Derringer recalls: “What we had to do was take each section and whittle that section down to its smallest possible length that would still represent what that section was about. The idea was to try to retain the integrity of the whole song.” The team came up with an acceptable edit of 4:45 in length. “I just said, ‘That’s as much as I can take out and still have the song be what it was intended to be, and have it be musically flowing and intelligible,” Winter recalls. The edit, Szymczyk says, holds up quite well to this day. “I was listening to it the other day, trying to play a ‘spot the edit’ game. [Laughs] I found a few. But there are a whole lot more that went by pretty cool.”

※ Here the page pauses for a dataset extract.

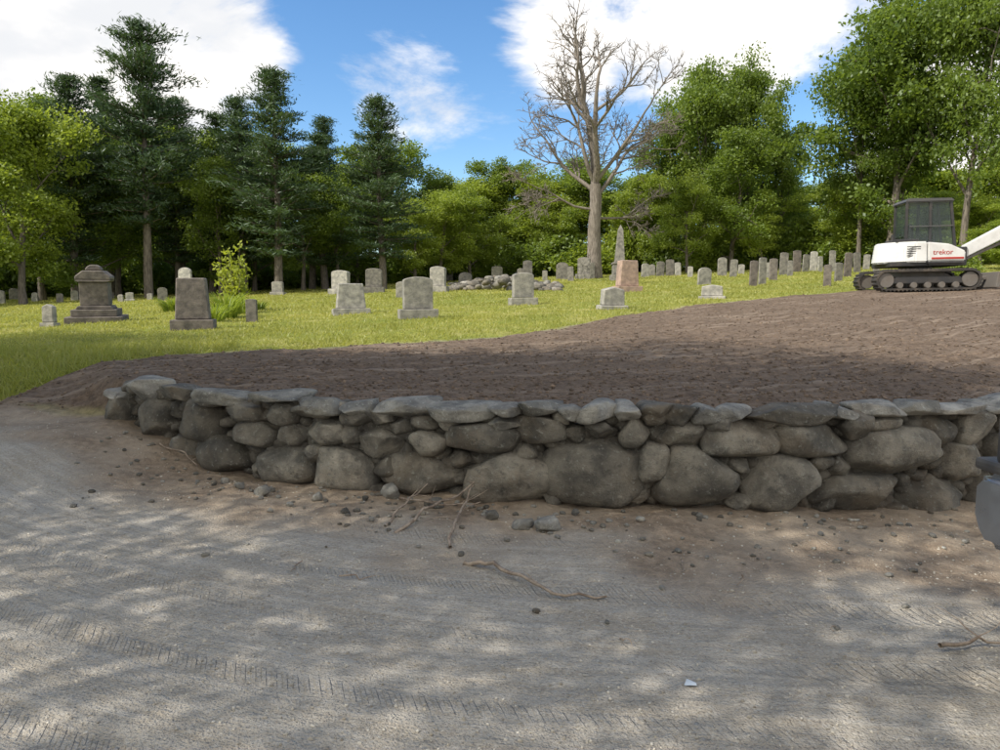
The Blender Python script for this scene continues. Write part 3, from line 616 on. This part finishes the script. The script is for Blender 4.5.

Once completed, everyone listened to a playback. “As the tape was rewinding,” Winter recalls, “Chuck was watching, kind of in a hypnotic state, and seeing all those edits go by. And he mumbled the immortal words: ‘Wow, man, it’s like Frankenstein.’ I wasn’t sure about the negative connotations involved with the monster. But the more I thought about it, the more perfect it felt. The whole idea of Frankenstein was technology running amuck, with me as the doctor, and the song itself, the creation, as the Monster. It took a few minutes to sink in, then but I said, ‘Yeah! That’s it.’ So the monster was born!” Radio stations began playing “Frankenstein” in their own crudely edited versions to cut it down to size. Derringer, Szymczyk and an Epic A&R rep returned to The Hit Factory for another round of edits, this time without Winter, creating an acceptable edit length of 3:28.

“Frankenstein” remains a favorite of Winter’s: “I still love to blast it, and I still enjoy playing that song every bit as much as I did when we first started playing it live.”